A tachyon is any hypothetical particle that can travel faster than the speed of light. The concept is an invention of Gerald Feinberg.

Most scientists think that tachyons do not exist. Einstein's theory of special relativity says nothing can accelerate faster than the speed of light, the theory is that these particles would be constantly traveling faster than the speed of light. If a tachyon did exist, it would have an imaginary number as its mass.

Many scientists believe that if one tachyon existed in the universe at any time, then the universe would be overrun by more and more tachyons. This is probably due to the fact that as they slow down, they increase energy. However, some scientists still believe that they could exist if they did not interact with normal matter.

All the particles that go below the speed of light and have mass are known as bradyons.

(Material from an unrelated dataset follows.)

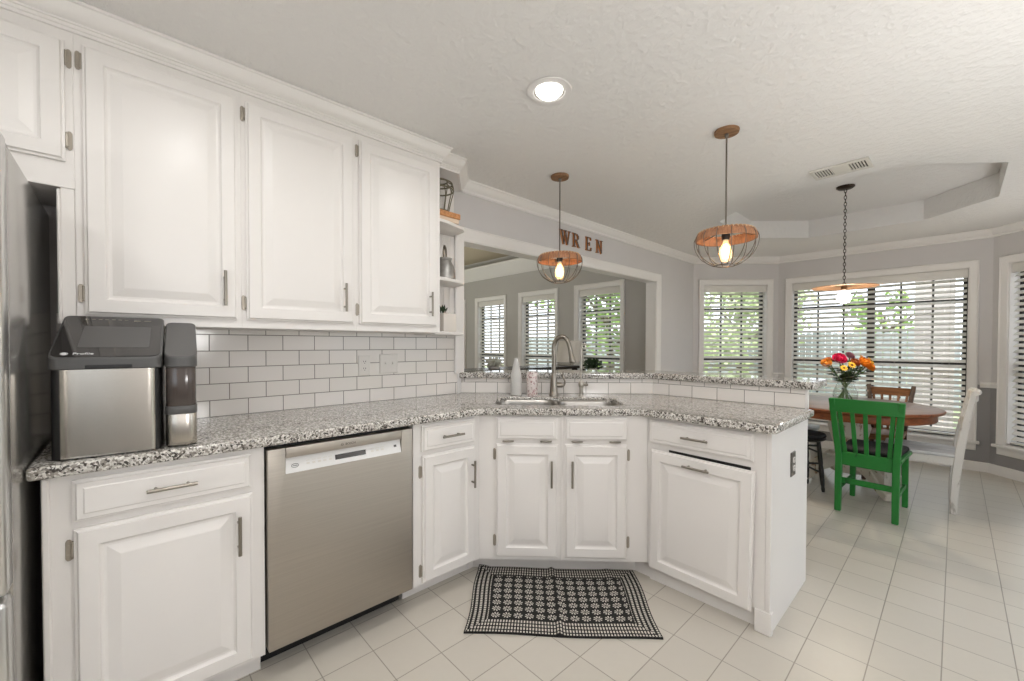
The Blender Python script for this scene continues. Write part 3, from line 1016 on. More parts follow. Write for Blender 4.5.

Curiously, the slower a tachyon moved, the more energy it would have. Therefore, the more energy a tachyon had, the slower it would go, but its speed would never to be equal to or slower than the speed of light.

Possible sightings

It was once thought that neutrinos in experiments at the ATLAS detector in CERN might have moved faster than the speed of light, which was a problem because neutrinos do have a positive, real number mass. This lead to further investigations into more unusual theories of, for example, how particles with normal mass may move faster than light speed, and some claimed that this result would disprove general relativity. However, it was later revealed that the abnormal results were almost certainly the consequence of instrument failure, leading a wide dismissal of tachyonic behaviour in this instance, although some have remained confident that the theories used to explain the faster-than-light case would still be found accurate. Claims that these observations would disprove general relativity, which was reported probably unhelpfully widely in the press, now also seem unlikely.